▶ _WRITTEN PROBLEM_
Read the records below. Copy each line where the string "Write" occurs.

▶ _GIVEN RECORDS_

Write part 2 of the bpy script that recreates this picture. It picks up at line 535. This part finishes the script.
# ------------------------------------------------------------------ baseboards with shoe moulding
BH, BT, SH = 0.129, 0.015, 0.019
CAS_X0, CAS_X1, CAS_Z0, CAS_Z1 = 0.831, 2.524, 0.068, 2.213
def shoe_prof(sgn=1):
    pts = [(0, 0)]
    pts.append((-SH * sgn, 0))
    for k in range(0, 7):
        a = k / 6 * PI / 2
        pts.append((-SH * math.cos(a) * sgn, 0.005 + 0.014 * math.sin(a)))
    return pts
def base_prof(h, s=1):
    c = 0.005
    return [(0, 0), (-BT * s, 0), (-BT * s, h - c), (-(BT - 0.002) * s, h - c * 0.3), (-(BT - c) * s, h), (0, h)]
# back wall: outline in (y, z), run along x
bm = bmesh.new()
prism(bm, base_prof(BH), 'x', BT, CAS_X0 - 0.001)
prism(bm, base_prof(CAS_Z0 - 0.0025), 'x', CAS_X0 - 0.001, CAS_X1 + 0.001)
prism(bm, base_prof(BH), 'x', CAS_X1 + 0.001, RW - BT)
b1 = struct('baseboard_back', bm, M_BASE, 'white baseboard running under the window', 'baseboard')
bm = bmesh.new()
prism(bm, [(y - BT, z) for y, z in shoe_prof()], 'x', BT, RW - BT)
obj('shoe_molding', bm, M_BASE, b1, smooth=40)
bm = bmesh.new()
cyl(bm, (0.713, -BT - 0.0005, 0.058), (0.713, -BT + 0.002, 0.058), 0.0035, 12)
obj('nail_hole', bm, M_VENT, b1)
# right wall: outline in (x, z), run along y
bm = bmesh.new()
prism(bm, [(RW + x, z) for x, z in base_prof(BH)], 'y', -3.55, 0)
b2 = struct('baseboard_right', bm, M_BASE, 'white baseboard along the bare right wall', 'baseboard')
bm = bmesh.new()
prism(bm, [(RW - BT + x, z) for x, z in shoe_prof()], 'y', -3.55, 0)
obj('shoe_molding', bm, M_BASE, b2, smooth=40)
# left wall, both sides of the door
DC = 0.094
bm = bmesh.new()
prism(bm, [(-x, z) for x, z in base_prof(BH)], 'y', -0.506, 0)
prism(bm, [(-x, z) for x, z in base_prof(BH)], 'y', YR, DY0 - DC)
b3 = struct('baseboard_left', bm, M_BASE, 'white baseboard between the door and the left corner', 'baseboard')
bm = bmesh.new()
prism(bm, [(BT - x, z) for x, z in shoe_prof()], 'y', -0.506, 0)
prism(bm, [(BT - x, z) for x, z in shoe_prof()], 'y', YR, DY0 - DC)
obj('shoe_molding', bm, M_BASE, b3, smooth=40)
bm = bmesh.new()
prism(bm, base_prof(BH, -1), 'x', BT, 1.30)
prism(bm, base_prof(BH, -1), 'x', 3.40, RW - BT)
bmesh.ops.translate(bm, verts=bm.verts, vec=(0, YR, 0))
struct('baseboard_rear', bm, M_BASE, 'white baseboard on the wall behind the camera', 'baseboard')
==
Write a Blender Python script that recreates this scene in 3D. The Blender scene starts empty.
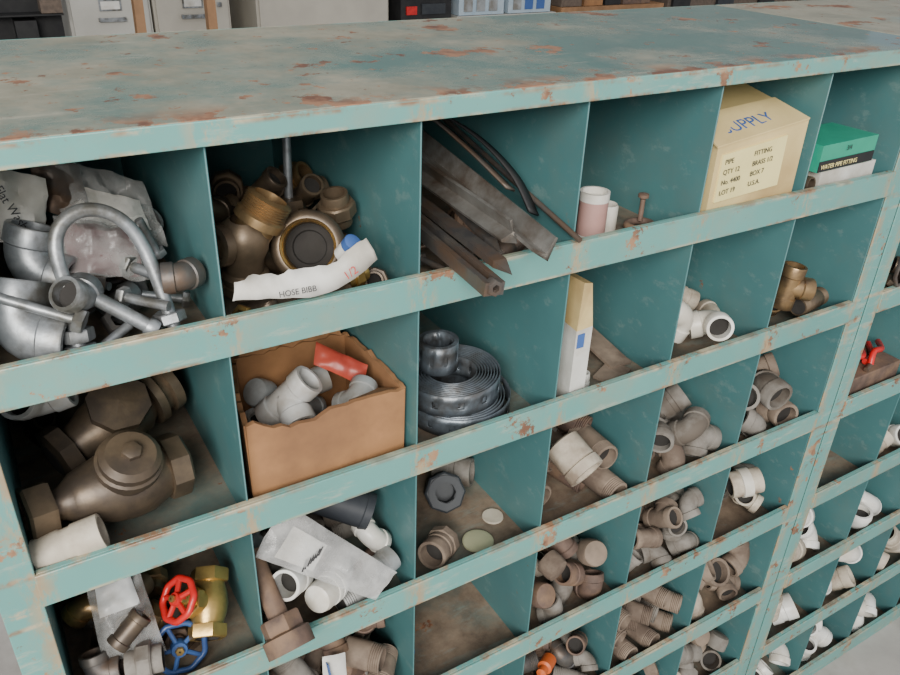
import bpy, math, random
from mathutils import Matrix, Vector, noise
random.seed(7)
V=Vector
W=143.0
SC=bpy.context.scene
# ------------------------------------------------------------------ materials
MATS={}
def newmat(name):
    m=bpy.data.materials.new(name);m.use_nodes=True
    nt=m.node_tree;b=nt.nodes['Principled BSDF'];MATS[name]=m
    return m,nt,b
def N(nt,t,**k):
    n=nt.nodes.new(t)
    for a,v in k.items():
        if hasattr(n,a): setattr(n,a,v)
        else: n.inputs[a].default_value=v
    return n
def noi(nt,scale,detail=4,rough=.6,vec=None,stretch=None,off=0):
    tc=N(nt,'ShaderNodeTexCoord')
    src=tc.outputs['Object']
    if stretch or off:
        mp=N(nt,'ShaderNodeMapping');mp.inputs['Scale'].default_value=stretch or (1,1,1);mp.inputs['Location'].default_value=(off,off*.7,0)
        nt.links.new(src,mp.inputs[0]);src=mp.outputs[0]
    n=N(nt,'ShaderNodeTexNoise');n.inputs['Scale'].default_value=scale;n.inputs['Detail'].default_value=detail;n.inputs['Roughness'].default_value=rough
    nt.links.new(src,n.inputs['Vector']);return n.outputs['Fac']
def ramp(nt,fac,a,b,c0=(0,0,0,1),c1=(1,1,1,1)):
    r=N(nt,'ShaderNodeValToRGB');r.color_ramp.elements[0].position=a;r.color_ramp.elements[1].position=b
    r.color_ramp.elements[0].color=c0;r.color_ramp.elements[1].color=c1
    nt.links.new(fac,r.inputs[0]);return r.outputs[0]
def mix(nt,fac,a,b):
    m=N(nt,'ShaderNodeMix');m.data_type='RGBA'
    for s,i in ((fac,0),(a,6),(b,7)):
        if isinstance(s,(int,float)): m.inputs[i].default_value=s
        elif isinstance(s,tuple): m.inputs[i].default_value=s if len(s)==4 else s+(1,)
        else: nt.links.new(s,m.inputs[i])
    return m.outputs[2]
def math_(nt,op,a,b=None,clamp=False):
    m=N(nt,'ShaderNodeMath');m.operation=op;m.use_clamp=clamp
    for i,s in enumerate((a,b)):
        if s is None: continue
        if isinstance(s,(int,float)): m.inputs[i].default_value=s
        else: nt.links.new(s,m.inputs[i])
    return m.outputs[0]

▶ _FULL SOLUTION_
Write part 2 of the bpy script that recreates this picture. It picks up at line 535. This part finishes the script.
Write a Blender Python script that recreates this scene in 3D. The Blender scene starts empty.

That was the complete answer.